Replacing career teachers with young teachers who don’t stay in education means lower salary costs for a district. It also means weaker unions, as longstanding activists are replaced by an increasingly transitory membership with high turnover and little investment in teaching as a profession.

COURTHOUSE STRATEGY

The data reports were initially developed in 2008 under former schools Chancellor Joel Klein as part of a push to evaluate teachers on how well their students perform on standardized tests.

Under pressure from city leaders and their corporate-education allies, the city’s teachers union (UFT) supported the collection of data for the reports in 2008—on the condition that the data not be made public. Klein and his administration promised the data would not be released.

While the education department didn’t hand the scores over to the media outright, reporters were told, with a wink and a nod, to file requests under New York’s freedom of information law. The UFT fought release of the reports in court for nearly two years but on February 14 a judge cleared the way.

Some teachers are critical of the UFT’s reliance on press conferences and court cases to block the reports and convince the public.

“They should have immediately organized protests around the release of the reports,” said Megan Behrent, a high school teacher in Brooklyn. “The attack is immense, but the response from the UFT has been minimal at best.”

After the data were cleared for release, the normally sluggish Department of Education produced the data “very quickly” in response to reporters’ requests, said Gloria Brandman, a special ed teacher in Brooklyn.

“It’s part of their ongoing attack to discredit teachers and get rid of as many as possible,” she said, adding, “of course, our union agreed to these reports in the first place.”

RACE TO SOMEWHERE

Ironically, the city’s Department of Education announced last September that it would stop producing teacher data reports, not because of the unreliability of the data but because the state is now developing similar teacher evaluations, based on the same standardized tests.
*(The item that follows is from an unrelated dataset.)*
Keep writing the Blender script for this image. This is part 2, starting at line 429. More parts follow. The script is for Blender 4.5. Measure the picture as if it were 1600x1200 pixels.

In order to maintain federal Race to the Top funding, states were ordered to develop test-based teacher evaluation systems. And now they are placing great faith in them, despite the wild error ranges reported in New York City.

The New York State Education Department reached a deal February 16 with the New York State United Teachers union for a new system that would base a minimum of 20 percent of teachers’ evaluation scores on their students’ standardized tests. An additional 20 percent will be based on test-based metrics bargained over by the union and the school district.

Some teacher unionists blasted the test-heavy approach.

“You have done nothing to protect teachers or advance our agenda as professionals to be respected,” wrote the president of a local teachers union outside Buffalo. “NYSUT caved under pressure and ran from the good fight.”